Stolen cryptocurrencies seldom make their way back into compromised wallets, but the US Department of Justice (DOJ) has beaten the odds. On Monday, November 7, the Department of Justice revealed that it has seized about $3.36 billion in stolen Bitcoin related to the Bitfinex incident in 2016.

In November 2021, a raid was carried out on James Zhong’s home in Gainesville, Georgia, and the stolen monies were recovered. Authorities in the United States seized around 50,676 Bitcoins, which were then worth more than $3.36 billion. This is the second-largest money seizure to occur in recent history. Zhong had hidden the stolen monies in a popcorn tin-sized underground safe.

Zhong also had roughly 3,500 extra bitcoins after swapping 50,000 bitcoin cash (BCH) he acquired after the bitcoin network hard fork in August 2017. For the conversion, he used an offshore bitcoin exchange.


Aside from the BTC seized at his home, Zhong began “willingly submitting to the government additional bitcoin” in March of this year, according to the DOJ, adding that “Zhong voluntarily submitted 1,004.14621836 extra bitcoin in total.”

Zhong admitted to the theft, which carries a maximum punishment of 20 years in prison. According to the DOJ, Zhong carried out a conspiracy to defraud the Silk Road marketplace of its money and property in September 2012, and he was able to withdraw several times more bitcoin than he had invested in the first place.

The US government also seized $1 billion in Bitcoin linked to an unlawful website in November 2020. According to a recent Chainalysis analysis, $1.6 billion in cryptocurrency has been stolen up until August 2022, and we have seen multiple monies taken from crypto bridges and Defi (Decentralized Finance) projects in the last few months.

Hacking in Past years

Also, Binance  after hacking in past, has frozen withdrawals as it works to recover the funds and claims to be close to identifying the culprit. For the past few years, hacks like this have been driving investors away from crypto, which is one of the reasons the crypto market has fallen from its highs in November 2021.

US investigators say Zhong stole Bitcoin from the criminal Silk Road marketplace, a Dark Web network known for drug trafficking and illegal gun sales. The FBI shut down Silk Road in 2013. Ross Ulbricht, Silk Road’s founder, is serving a life sentence.

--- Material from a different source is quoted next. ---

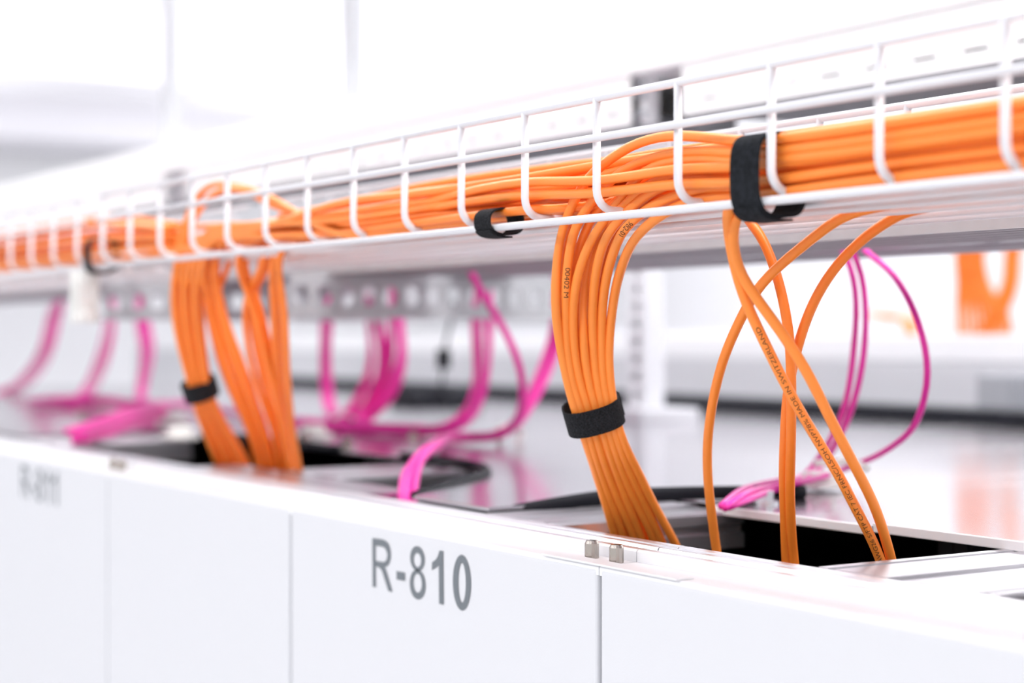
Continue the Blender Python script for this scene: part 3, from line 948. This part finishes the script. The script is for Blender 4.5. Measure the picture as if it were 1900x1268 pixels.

The US submitted an amended preliminary forfeiture order in the US v. Ross Ulbricht case on Monday, seeking to forfeit approximately 51,351.89785803 bitcoin linked to Silk Road, valued at roughly $3,388,817,011.90 at the time of seizure.

On Friday, U.S. District Judge Paul Gardephe entered a Consent Preliminary Order of Forfeiture for 154.4268793000044 BTC, $661,900 in cash, 25 Casascius coins (physical bitcoin) valued at approximately 174 BTC, other metals, and Zhong’s 80% stake in Memphis-based RE&D Investments LLC.

According to the Justice Department, the seized metals included four one-ounce silver-colored bars, three one-ounce gold-colored bars, four 10-ounce silver-colored bars, and one gold-colored coin.

Following the DOJ’s publication, social media users noticed that one of Zhong’s BTC addresses matched one given by Bitcointalk member “Loaded.”. “In March 2017, Bitcointalk user ‘Loaded’ signed a post from an address with 40,000 bitcoin, wanting to perform a 1 to 1 swap for ‘Bitcoin Unlimited’ with Roger Ver,” Bitmex Research said in a tweet.  However, US officials have seized these funds.